Connor Fitzpatrick said...

As someone also from a family of six I understand the dilemma of finding a place to eat. You raise an interesting question of the rationality of whether to vote. The equation for the benefits of voting is (P x MB): P is the probability that your vote is decisive and MB is the marginal benefit of one restaurant over another. In an election the P is very small, as there is a very small probability of your vote being decisive. However, in a family of 6, the probability of the vote being 2-3 or 2-2 with an abstention before your vote is much higher. Thus, while in an election the tiny P makes it less rational to vote, in voting for dinner the P is much higher. Then, the rationality of voting for dinner is influenced heavily by the MB part of the equation. This evidently large, as evidenced by the amount of criticism your family can place on the decision makers. Clearly it is an important decision. Thus, with relatively large P and MB, the benefits of voting for dinner are high.

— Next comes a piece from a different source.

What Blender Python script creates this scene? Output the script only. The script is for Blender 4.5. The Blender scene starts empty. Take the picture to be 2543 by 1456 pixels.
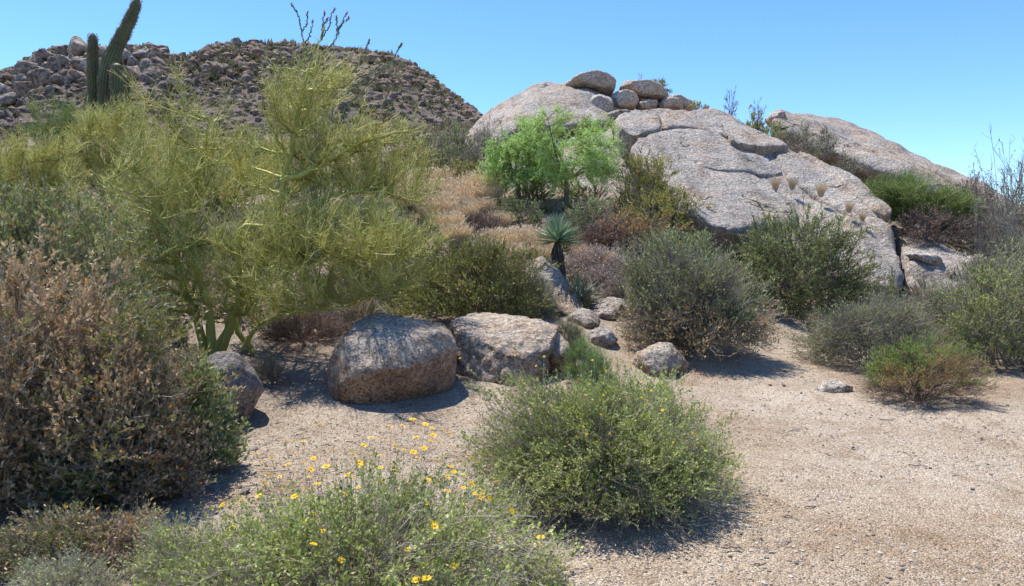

It may be that the costs of voting are also high in terms of blow-back from family members. You advocate for desert for those who vote. However, this itself imposes a cost on the person paying for the meal, incentivizing less eating out, which then leads to the votes on where to eat on the now scarce meals out being even more important. The cost of getting votes is just shifted to one person, and could lead to more contentious votes in the future. The negative externalities lead to higher costs with free desert. If the vote is blind, the dissatisfaction with the choice isn't leveled at individuals, so the personal costs are lower with that.

Jackson Zagurski said...

Thanks your for comment, Connor. I suppose I was not considering the cost imposed by desserts on the person who pays. I am concerned that you would be right about that leading to less restaurant meals. I suppose it depends on how the payer would respond to that imposed cost. For my family, as an example, we tend to eat out once a week and on special occasions. Perhaps the additional cost would have no effect because eating out weekly is set as a sort of family norm. However, should that cost impact the relative frequency of eating out, I think you are right to suggest that a blind vote would be most suited for reducing the personal cost of voting.